**Exercise**
The lines to extract run from the first line of the material below to the line containing "scene.camera = cam", both included; leave the pictures behind.

**Provided material**
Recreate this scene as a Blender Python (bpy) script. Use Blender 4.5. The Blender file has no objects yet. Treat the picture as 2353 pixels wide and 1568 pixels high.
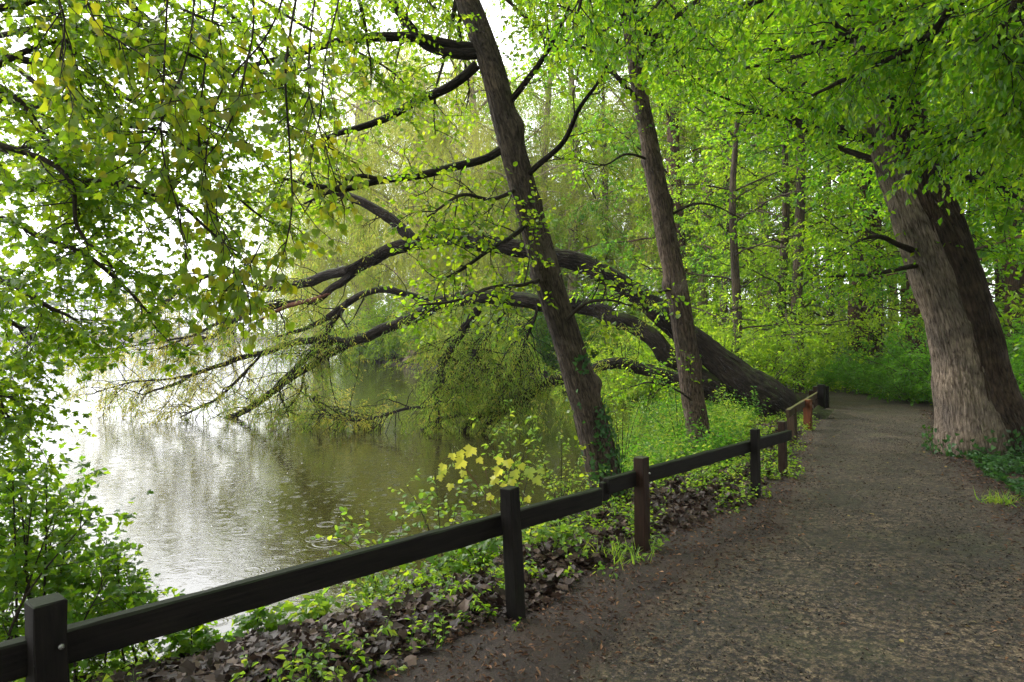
import bpy, math, random
import numpy as np
R = math.radians
C = bpy.context.scene.collection
scene = bpy.context.scene

# ---------------------------------------------------------------- camera, sky, sun, exposure
CAMZ = 1.6
PITCH = math.atan(19 / 1568.7)
cd = bpy.data.cameras.new('camera')
cam = bpy.data.objects.new('camera', cd)
C.objects.link(cam)
cam.location = (0, 0, CAMZ)
cam.rotation_euler = (math.pi / 2 - PITCH, 0, 0)
cd.lens = 24
cd.sensor_width = 36
cd.clip_start = 0.05
cd.clip_end = 2000
scene.camera = cam

SUN_EL, SUN_AZ = R(42), R(-62)          # azimuth measured from +Y towards +X: light comes from over the lake, left
w = bpy.data.worlds.new('World')
scene.world = w
w.use_nodes = True
nt = w.node_tree
bg = nt.nodes['Background']
sky = nt.nodes.new('ShaderNodeTexSky')
sky.sky_type = 'NISHITA'
sky.sun_disc = False
sky.sun_elevation = SUN_EL
sky.sun_rotation = SUN_AZ
sky.air_density = 1.0
sky.dust_density = 4.0
hs = nt.nodes.new('ShaderNodeHueSaturation')
hs.inputs['Saturation'].default_value = 0.25
nt.links.new(sky.outputs[0], hs.inputs['Color'])
mx = nt.nodes.new('ShaderNodeMix')
mx.data_type = 'RGBA'
mx.inputs[0].default_value = 0.8
nt.links.new(hs.outputs[0], mx.inputs[6])
mx.inputs[7].default_value = (11.2, 11.3, 11.4, 1)     # closed white cloud deck
nt.links.new(mx.outputs[2], bg.inputs['Color'])
bg.inputs['Strength'].default_value = 0.15

sd = bpy.data.lights.new('sun', 'SUN')
sd.energy = 1.5
sd.angle = R(25)
sd.color = (1.0, 0.96, 0.9)
so = bpy.data.objects.new('sun', sd)
C.objects.link(so)
so.rotation_euler = (math.pi / 2 - SUN_EL, 0, math.pi - SUN_AZ)
so.location = (0, 0, 40)

scene.view_settings.view_transform = 'Standard'
scene.view_settings.look = 'None'
scene.view_settings.gamma = 1
scene.view_settings.exposure = 1.36
cy = scene.cycles
cy.max_bounces = 7
cy.diffuse_bounces = 5
cy.glossy_bounces = 2
cy.transmission_bounces = 5
cy.transparent_max_bounces = 4
cy.volume_bounces = 0
cy.caustics_reflective = False
cy.caustics_refractive = False
cy.sample_clamp_indirect = 6
cy.use_denoising = True
cy.denoiser = 'OPENIMAGEDENOISE'
cy.denoising_input_passes = 'RGB_ALBEDO_NORMAL'
cy.denoising_prefilter = 'NONE'

# ---------------------------------------------------------------- helpers
rng = np.random.default_rng(7)


def seed(s):
    global rng
    rng = np.random.default_rng(s)


def nrm(v):
    return v / np.maximum(np.linalg.norm(v, axis=-1, keepdims=True), 1e-9)


def P(px, py, d):
    """world point seen at (px, py) of the 2353 x 1568 view, d metres ahead"""
    cx, cyy, f = px - 1176.5, 784 - py, 1568.7
    sp, cp = math.sin(PITCH), math.cos(PITCH)
    y = f * cp + cyy * sp
    z = -f * sp + cyy * cp
    s = d / y
    return np.array([cx * s, d, CAMZ + z * s])


def PL(pts, d0=None):
    """list of (px,py,d) -> (n,3)"""
    return np.array([P(*p) for p in pts])


def smooth(pts, n):
    """Catmull-Rom resample of (k,m) control points to n points"""
    pts = np.asarray(pts, float)
    k = len(pts)
    if k == 2:
        t = np.linspace(0, 1, n)[:, None]
        return pts[0] * (1 - t) + pts[1] * t
    ext = np.vstack([2 * pts[0] - pts[1], pts, 2 * pts[-1] - pts[-2]])
    u = np.linspace(0, k - 1 - 1e-6, n)
    i = u.astype(int)
    f = (u - i)[:, None]
    p0, p1, p2, p3 = ext[i], ext[i + 1], ext[i + 2], ext[i + 3]
    return 0.5 * (2 * p1 + (p2 - p0) * f + (2 * p0 - 5 * p1 + 4 * p2 - p3) * f ** 2 + (3 * p1 - p0 - 3 * p2 + p3) * f ** 3)


class Mesh:
    def __init__(self):
        self.v, self.f, self.r, self.b, self.n = [], {}, [], [], 0

    def add(self, verts, faces, rnd=None, bk=None):
        verts = np.asarray(verts, float).reshape(-1, 3)
        m = len(verts)
        self.v.append(verts)
        self.r.append(np.zeros(m) if rnd is None else np.asarray(rnd, float).reshape(-1))
        self.b.append(verts if bk is None else np.asarray(bk, float).reshape(-1, 3))
        for fa in (faces if isinstance(faces, list) else [faces]):
            fa = np.asarray(fa, np.int64)
            self.f.setdefault(fa.shape[1], []).append(fa + self.n)
        self.n += m

    def build(self, name, mat, parent=None, smooth_shade=False, kind=None):
        me = bpy.data.meshes.new(name)
        V = np.vstack(self.v)
        me.vertices.add(len(V))
        me.vertices.foreach_set('co', V.astype(np.float32).ravel())
        loops, starts, tot, s = [], [], [], 0
        for k, fl in self.f.items():
            fa = np.vstack(fl)
            loops.append(fa.ravel())
            starts.append(s + np.arange(len(fa)) * k)
            tot.append(np.full(len(fa), k))
            s += fa.size
        loops = np.concatenate(loops)
        me.loops.add(len(loops))
        me.loops.foreach_set('vertex_index', loops.astype(np.int32))
        starts = np.concatenate(starts)
        me.polygons.add(len(starts))
        me.polygons.foreach_set('loop_start', starts.astype(np.int32))
        me.polygons.foreach_set('loop_total', np.concatenate(tot).astype(np.int32))
        a = me.attributes.new('rnd', 'FLOAT', 'POINT')
        a.data.foreach_set('value', np.concatenate(self.r).astype(np.float32))
        a = me.attributes.new('bk', 'FLOAT_VECTOR', 'POINT')
        a.data.foreach_set('vector', np.vstack(self.b).astype(np.float32).ravel())
        me.polygons.foreach_set('use_smooth', np.full(len(starts), bool(smooth_shade)))
        me.update(calc_edges=True)
        me.materials.append(mat)
        o = bpy.data.objects.new(name, me)
        C.objects.link(o)
        if parent is not None:
            o.parent = parent
            o.location = -np.array(parent.location)      # meshes are laid out in world metres
        if kind:
            o['kind'] = kind
        return o


def tag(o, label=None, cat=None, group=None, kind=None):
    if label: o['label'] = label
    if cat: o['category'] = cat
    if group: o['group'] = group
    if kind: o['kind'] = kind
    return o


def thing(name, loc, label, cat, group=None):
    o = bpy.data.objects.new(name, None)
    o.empty_display_size = 0.2
    C.objects.link(o)
    o.location = tuple(float(x) for x in loc)
    return tag(o, label, cat, group)


def copy_tree(root, loc, rz, sc, label, group):
    r = root.copy()
    C.objects.link(r)
    r.location = loc
    r.rotation_euler = (0, 0, rz)
    r.scale = (sc, sc, sc)
    r['label'] = label
    if group: r['group'] = group
    for ch in root.children:
        c = ch.copy()
        C.objects.link(c)
        c.parent = r
    return r


# ---- tubes
def tubes(M, polys, rad, seg=4, rnd=None):
    polys = np.asarray(polys, float)
    N, K, _ = polys.shape
    rad = np.asarray(rad, float)
    if rad.ndim == 1:
        rad = rad[:, None] * np.linspace(1, 0.25, K)[None, :]
    t = nrm(np.gradient(polys, axis=1))
    ref = nrm(np.cross(t[:, K // 2], rng.normal(size=(N, 3))))[:, None, :] + 0 * t
    s = nrm(np.cross(t, ref))
    n = np.cross(s, t)
    a = np.linspace(0, 2 * np.pi, seg, endpoint=False)
    off = np.cos(a)[None, None, :, None] * s[:, :, None, :] + np.sin(a)[None, None, :, None] * n[:, :, None, :]
    V = polys[:, :, None, :] + rad[:, :, None, None] * off
    base = (np.arange(N) * K * seg)[:, None, None]
    k = np.arange(K - 1)[None, :, None] * seg
    j = np.arange(seg)[None, None, :]
    j2 = (j + 1) % seg
    F = np.stack([base + k + j, base + k + j2, base + k + seg + j2, base + k + seg + j], -1).reshape(-1, 4)
    L = np.concatenate([np.zeros((N, 1)), np.cumsum(np.linalg.norm(np.diff(polys, axis=1), axis=-1), axis=1)], 1)
    bk = np.stack([np.cos(a)[None, None, :] * rad[:, :, None], np.sin(a)[None, None, :] * rad[:, :, None],
                   np.broadcast_to(L[:, :, None], (N, K, seg))], -1)
    M.add(V, F, None if rnd is None else np.repeat(rnd, K * seg), bk)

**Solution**
Recreate this scene as a Blender Python (bpy) script. Use Blender 4.5. The Blender file has no objects yet. Treat the picture as 2353 pixels wide and 1568 pixels high.
import bpy, math, random
import numpy as np
R = math.radians
C = bpy.context.scene.collection
scene = bpy.context.scene

# ---------------------------------------------------------------- camera, sky, sun, exposure
CAMZ = 1.6
PITCH = math.atan(19 / 1568.7)
cd = bpy.data.cameras.new('camera')
cam = bpy.data.objects.new('camera', cd)
C.objects.link(cam)
cam.location = (0, 0, CAMZ)
cam.rotation_euler = (math.pi / 2 - PITCH, 0, 0)
cd.lens = 24
cd.sensor_width = 36
cd.clip_start = 0.05
cd.clip_end = 2000
scene.camera = cam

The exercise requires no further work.